I also debated for a while between "common good" and "mutual responsibility." I think any accurate elevator pitch about progressivism needs something to express the simple sentiment that we are all in it together, rather than out fending for ourselves. In the end, I went with "common good" to elevate the tone a little bit. I like the slightly less preachy, yet somehow still more values-speak, tone of "common good." It also has none of the multi-syllabic awkwardness of "mutual responsibility." I think it sounds right to me because it rings of the preamble to the Constitution.

For the final two words, I went with "free expression." This was a tricky one, but this is a phrase that has really stuck in my head over the past year. I think we need an aspect of the pitch that explains how people should be allowed to be whatever they want to be, and do whatever they want with themselves. At the beating heart of progressivism / liberalism is the belief in a pluralistic society, and the rejection of the so-called "culture war." When I want to describe this belief from my gut, the term "free expression" is what consistently comes to mind.

So, what do you think? I'd like to know. I would also like to hear your ten-word elevator pitch. The only way we are going to figure this out is to keep talking about it, and to eventually settle on language that, from deep in our hearts, minds and guts, just really makes sense to us.

Our Ten Words

When I first saw Tom Vilsack's campaign at his Heartland PAC to put out an open call for suggestions for "the ten words that can define the Democratic Party's message," my eyes rolled a bit. They still do, to be honest. While I get the good intentions behind what Vilsack's doing, there's an even bigger part of me that finds it annoying that, at a time when Democrats are calling out for leadership from the party, our would-be leaders are holding open casting calls for ideas. There's certainly value to both Vilsack's project and the SEIU's 'Since Sliced Bread' campaign, in that they democratize the process, but there's still something to be said for straight up leadership on the issues as well.

Now, all of that said, I've had a chance to look at some of the competitors. Hotline On Call was good enough to re-post the top ten finalists, and I'm happy to report that they're not bad at all.

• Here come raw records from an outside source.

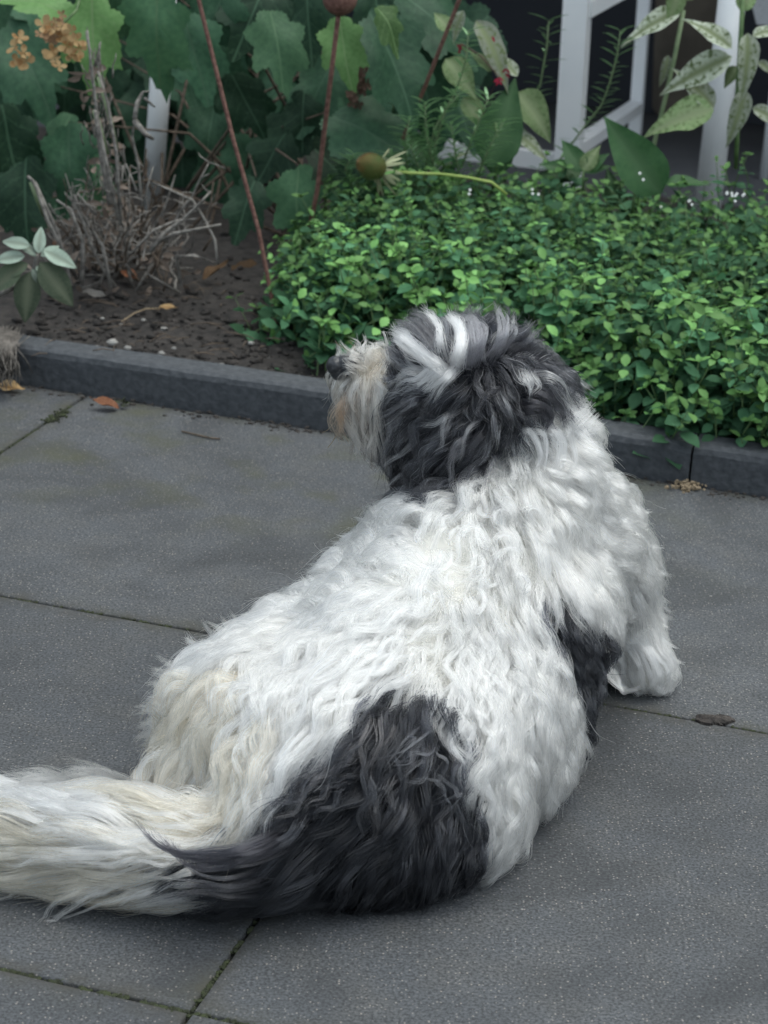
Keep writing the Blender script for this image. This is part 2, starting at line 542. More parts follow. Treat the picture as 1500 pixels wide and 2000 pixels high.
# ------------------------------------------------------------------ terrace and facade behind the bed
V1 = KV + 1.75; VW = 6.62
fl = MB()
def box(mb, u0_, u1_, v0_, v1_, z0, z1, mi=0):
    P_ = [uv(u, v, z) for z in (z0, z1) for v in (v0_, v1_) for u in (u0_, u1_)]
    mb.add(P_, [(0, 2, 3, 1), (4, 5, 7, 6), (0, 1, 5, 4), (2, 6, 7, 3), (0, 4, 6, 2), (1, 3, 7, 5)], mi)
box(fl, -9, 9, V1 - .02, VW + .1, -.2, 0.0)
tag(fl.build('terrace_floor', M_floor), kind='structure')
wl = MB()

def box(mb, u0_, u1_, v0_, v1_, z0, z1, mi=0):
    P_ = [uv(u, v, z) for z in (z0, z1) for v in (v0_, v1_) for u in (u0_, u1_)]
    mb.add(P_, [(0, 2, 3, 1), (4, 5, 7, 6), (0, 1, 5, 4), (2, 6, 7, 3), (0, 4, 6, 2), (1, 3, 7, 5)], mi)
box(wl, -9, 9, VW, VW + .25, .002, 2.7)
box(wl2 := MB(), -9, 9, 5.25, VW - .01, 2.35, 2.43)  # unseen roof slab, added to shade the terrace and wall
tag(wl2.build('added_shade_roof', M_white2, None, False), kind='structure')
facade = tag(wl.build('house_wall', M_wall, None, False), 'dark navy house wall behind the plants and white posts', 'wall')

# white frames
def beam(mb, a, b_, w, d=None, side=None):
    """square bar from a to b"""
    a, b_ = np.asarray(a, float), np.asarray(b_, float)
    d = d or w
    t = (b_ - a) / np.linalg.norm(b_ - a)
    s = np.array(side, float) if side is not None else E1
    s = s - t * (s @ t); s /= np.linalg.norm(s)
    q = np.cross(t, s)
    V_ = []
    for p in (a, b_):
        for (i, j) in ((-1, -1), (1, -1), (1, 1), (-1, 1)): V_.append(p + s * i * w / 2 + q * j * d / 2)
    mb.add(V_, [(0, 3, 2, 1), (4, 5, 6, 7), (0, 1, 5, 4), (1, 2, 6, 5), (2, 3, 7, 6), (3, 0, 4, 7)])
post = MB()
pb = at(295, 420, 4.75); pb[2] = .05
pt = at(328, -60, 4.75)
post.tube([pb, pt + (pt - pb) * .0], .023, 20)
tag(post.build('round_post', M_white2), 'round white metal post behind the dry twigs, left of the frames', 'post')
post = MB()
pb = at(1388, 352, 5.0)
pt = at(1437, -60, 5.0)
pb = pb - (pt - pb) * (pb[2] - .03) / (pt[2] - pb[2])
post.tube([pb, pt + (pt - pb) * .3], .0315, 20)
tag(post.build('round_post', M_white2), 'round white metal post at the edge behind mottled pale leaves', 'post')
fr = empty('garden_table', at(1110, 300, 5.2) * np.array([1, 1, 0]))
tag(fr, 'white square tube garden table frame standing before the dark wall', 'table')
def part_beam(name, a, b_, w, d=None, mat=M_white):
    mb = MB(); beam(mb, a, b_, w, d)
    o = mb.build(name, mat, None, False, loc=None)
    me = o.data
    off = np.array(fr.location)
    for vv in me.vertices: vv.co = Vector(np.array(vv.co) - off)
    o.parent = fr
    return o
A0, A1 = at(1108, 345, 5.2), at(1136, -120, 5.2)
dA = (A1 - A0) / (A1[2] - A0[2])
A0 = A0 - dA * (A0[2] - .01)
A1 = A0 + dA * .62
part_beam('leg', A0, A1, .058)
B0, B1 = at(1241, 246, 6.3), at(1266, -100, 6.3)
dB = (B1 - B0) / (B1[2] - B0[2])
B0 = B0 - dB * (B0[2] - .004); B1 = B0 + dB * .62
part_beam('leg', B0, B1, .034)
part_beam('stretcher', at(1120, 292, 5.28), at(1243, 208, 6.25), .04, .03)
part_beam('brace', at(1142, 15, 5.2), at(1215, -25, 5.35), .04)
part_beam('top_rail', A1 - EZ * .02, B1 - EZ * .02, .05)
lo0, lo1 = at(400, 236, 5.6), at(1110, 318, 5.2)
rl = MB(); beam(rl, lo0, lo1, .04, .035, EZ)
tag(rl.build('low_rail', M_white, None, False), 'low white rail running behind the shrub at ground height', 'rail')

# brown planter
pl_ = MB()
pc = gp(1352, 236); pc = pc + np.array([0, .12, 0])
prof = [(.0, .115), (.02, .125), (.5, .15), (.52, .16), (.56, .16), (.56, .14), (.5, .13)]
nn = 28
V, Fc = [], []
for z, r in prof:
    for k in range(nn): V.append((r * math.cos(2 * math.pi * k / nn), r * math.sin(2 * math.pi * k / nn), z + .003))
for i in range(len(prof) - 1):
    for k in range(nn): Fc.append((i * nn + k, i * nn + (k + 1) % nn, (i + 1) * nn + (k + 1) % nn, (i + 1) * nn + k))
Fc.append(tuple((len(prof) - 1) * nn + k for k in range(nn)))
o = link('planter', mesh_from('planter', V, Fc, M_brown), None, pc)
tag(o, 'tall brown planter pot standing on the grey terrace', 'planter')
# mesh chair back at the frame's edge
ch = empty('garden_chair', at(1500, 260, 5.9) * np.array([1, 1, 0]))
tag(ch, 'grey mesh fabric garden chair at the corner beyond the mottled plant', 'chair')
off = np.array(ch.location)
mb = MB()
q0, q1, q2, q3 = at(1452, -60, 5.9), at(1640, -60, 5.9), at(1610, 52, 5.75), at(1478, 48, 5.75)
d_ = np.array([0, .012, 0])
mb.add([q - off for q in (q0, q1, q2, q3)] + [q + d_ - off for q in (q0, q1, q2, q3)], [(0, 1, 2, 3), (7, 6, 5, 4), (0, 4, 5, 1), (1, 5, 6, 2), (2, 6, 7, 3), (3, 7, 4, 0)])
mb.build('seat', M_meshc, ch, False)
for (x, Y) in ((1530, 5.8), (1600, 5.8), (1560, 6.2), (1640, 6.2)):
    mb = MB(); a = at(x, 20, Y); b_ = a.copy(); b_[2] = .002
    mb.tube([a - off, b_ - off], .012, 8); mb.build('leg', M_white2, ch)

# ------------------------------------------------------------------ leaves
def leaf_mesh(name, mat, prof, L=1.0, W=.5, fold=.15, droop=.25, wav=.0, n=10, seed=0, side=0.0):
    """leaf with a folded midrib; prof(t) gives the half width; base at the origin, tip along +Y"""
    V, Fc, vn = [], [], []
    R_ = random.Random(seed)
    ph = R_.random() * 6
    cross = [-1, -.55, -.08, .08, .55, 1]
    for i in range(n + 1):
        t = i / n
        w = prof(t) * W
        for c_ in cross:
            x = c_ * w
            y = t * L
            z = abs(c_) * w * fold - droop * L * t * t + wav * L * math.sin(9 * t + ph + 2 * c_) * abs(c_) + .012 * L * math.cos(t * n * 1.6 + abs(c_) * 2) * abs(c_)
            V.append((x + side * t * t * L, y, z))
            vn.append(1.0 if abs(c_) < .1 else 0.0)
    k = len(cross)
    for i in range(n):
        for j in range(k - 1):
            a = i * k + j
            Fc.append((a, a + 1, a + k + 1, a + k))
    me = mesh_from(name, V, Fc, mat)
    a = me.attributes.new('vein', 'FLOAT', 'POINT'); a.data.foreach_set('value', vn)
    return me
def oval(t): return math.sin(math.pi * min(1, t) ** .8) ** .85 if 0 < t < 1 else .02
def lance(t): return (math.sin(math.pi * t ** .62)) ** 1.05 if 0 < t < 1 else .015
def lobed_leaf(name, mat, seed, L=1.0):
    """five lobed, toothed leaf, star shaped round a point on the midrib"""
    R_ = random.Random(seed)
    tips = [(0, .62), (50, .50), (104, .43), (150, .36)]
    sinus = [(27, .36), (78, .32), (130, .31), (180, .34)]
    ctrl = sorted(tips + sinus)
    def rad(a):
        a = abs(a)
        for (a0, r0_), (a1, r1) in zip(ctrl[:-1], ctrl[1:]):
            if a0 <= a <= a1:
                s = (a - a0) / (a1 - a0)
                s = s ** 1.15 if r1 < r0_ else 1 - (1 - s) ** 1.15
                return r0_ + (r1 - r0_) * s
        return .4
    n = 72
    cy = .40
    jr = [R_.uniform(.86, 1.1) for _ in range(8)]
    out = []
    for i in range(n):
        a = -180 + 360 * i / n
        r = rad(a) * (1 + .03 * (1 if i % 2 else -1)) * jr[int((a + 180) / 45) % 8]
        out.append((r * .92 * math.sin(math.radians(a)), cy + r * 1.08 * math.cos(math.radians(a))))
    rings = [.28, .55, .8, 1.0]
    V, Fc, vn = [(0, cy, 0)], [], [1.0]
    dr, fo, tw = R_.uniform(.2, .6), R_.uniform(.1, .5), R_.uniform(-.3, .3)
    p1, p2 = R_.random() * 6, R_.random() * 6
    def zz(x, y):
        return -dr * (y * y * .8) - .25 * x * x + fo * abs(x) * .6 + tw * x * y + .04 * math.sin(9 * x + p1) * math.sin(8 * y + p2)
    V[0] = (0, cy, zz(0, cy))
    for s in rings:
        for i, (x, y) in enumerate(out):
            X, Y = x * s, cy + (y - cy) * s
            a = abs(-180 + 360 * i / n)
            v_ = max(0, 1 - min(abs(a - q) for q in (0, 48, 105, 150)) / 5.0) if s < .9 else 0
            V.append((X * L, Y * L, zz(X, Y) * L)); vn.append(v_ * (1 - .4 * s))
    V[0] = (0, cy * L, V[0][2] * L)
    for i in range(n): Fc.append((0, 1 + (i + 1) % n, 1 + i))
    for r_ in range(len(rings) - 1):
        for i in range(n):
            a, b_ = 1 + r_ * n + i, 1 + r_ * n + (i + 1) % n
            Fc.append((a, b_, b_ + n, a + n))
    me = mesh_from(name, V, Fc, mat)
    a = me.attributes.new('vein', 'FLOAT', 'POINT'); a.data.foreach_set('value', vn)
    return me
def orient(base, ang, size, face=.6, roll=0.0, pitch=0.0):
    """matrix for a leaf at base, its tip at image angle ang (0 = right, 90 = up), turned to the viewer by face (0 = lies flat, 1 = faces us)"""
    a = math.radians(ang)
    d = RT * math.cos(a) + UP * math.sin(a) + fw * pitch
    d /= np.linalg.norm(d)
    n = -fw * face + EZ * (1 - face) + RT * roll
    n -= d * (n @ d); n /= np.linalg.norm(n)
    x = np.cross(d, n)
    return Matrix(((x[0] * size, d[0] * size, n[0] * size, base[0]), (x[1] * size, d[1] * size, n[1] * size, base[1]),
                   (x[2] * size, d[2] * size, n[2] * size, base[2]), (0, 0, 0, 1)))
def put(name, me, parent, M_):
    o = link(name, me, parent)
    if parent is not None:
        pm = Matrix.Translation(parent.location)
        if parent.parent: pm = Matrix.Translation(parent.parent.location) @ pm
        M_ = pm.inverted() @ M_
    o.matrix_basis = M_
    return o
def pxm(Y):                              # pixels of the photo per metre at ground distance Y
    return FPX / (Y / math.cos(math.radians(15)))

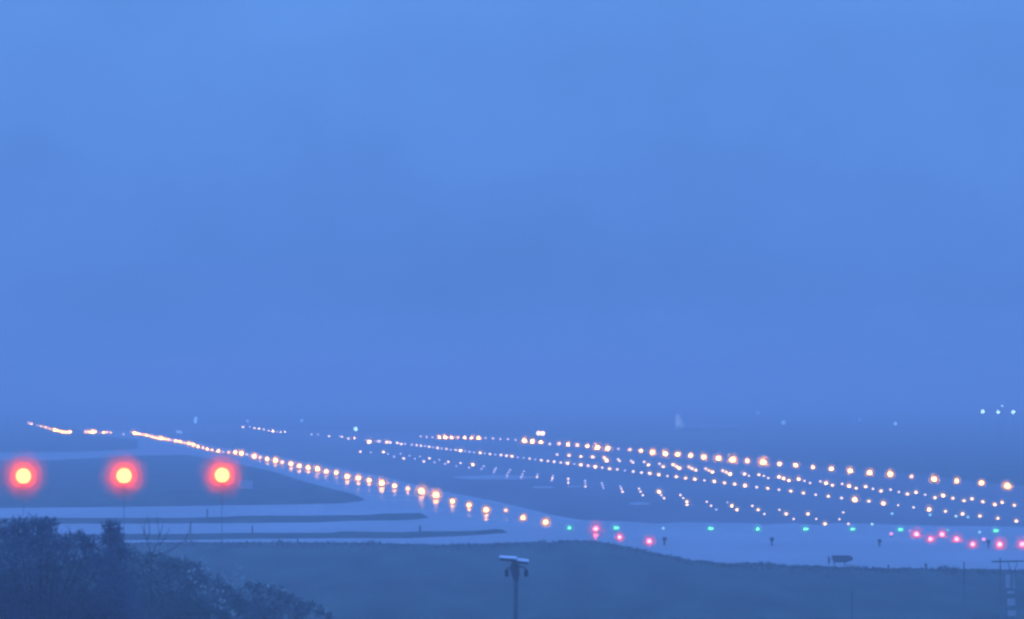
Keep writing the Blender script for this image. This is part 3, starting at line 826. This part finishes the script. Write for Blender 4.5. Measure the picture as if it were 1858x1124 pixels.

"The Democratic Party: People are our only 'Special Interest.' "
Stacy, Iverness, FL

"Effective, honest government, serving the needs of all its citizens."
Matt, O Fallon, MO

"Working for millions of people, not millions of dollars."
Matt, Santa Monica, CA

"A Strong Nation and Economy through Fairness, Reason, and Community."
Drew, Blairsburg, IA

"Government led by people who believe good government is possible."
Cathy, Columbus, OH

"Equal opportunities, better lives, and honest government for all Americans."
Rob, Decorah, IA

"The Democratic Party- Tackling problems and finding practical solutions."
Don, Letts, IA

"Leadership that will restore the American Dream to all Americans."
Bill, Stewartstown, PA

"Common sense for the common good."
Jason, Chicago, IL, Brenda, Wakefield, RI, and Robert, Timonium, MD

"The Democrats highest ideal: Help people achieve their full potential."
Gary, Tulsa OK

One of my favorites of this bunch, "common sense for the common good," I believe originally comes from New York gubernatorial hopeful Tom Suozzi, who uses it specifically in reference to reproductive rights. However, it's a slogan that can easily be applied to so many Democratic principles, and may have been in use since before Suozzi began using it. Nearing the end of the Dubya era, I think the idea of bringing "common sense" back into government is one with a pretty wide appeal. And personally, I love the idea that it includes a call to community and solidarity. That's something we've gotten away from in America and I think most people wish that it wasn't so. From the Bush tax laws to the attempted gutting of Social Security and the current campaign to smash traditional risk-pooled health insurance, the Bush Republicans are a selfish party of every-man-for-himself-ism. I really don't buy that this is how people want to live.

It's going to take a bit more than a ten word slogan to win back Congress and then the White House. But I'd much rather see an establishment figure like Vilsack support a project like this than join in with some of his fellow 2008 hopefuls who would rather talk about the need to summarize the Democratic message than actually try to formulate that message themselves. It's good to see that, if any message has been carried from the netroots to the establishment, it's that the barriers to participation for grassroots Democrats must be lowered if the party wants to ultimately succeed.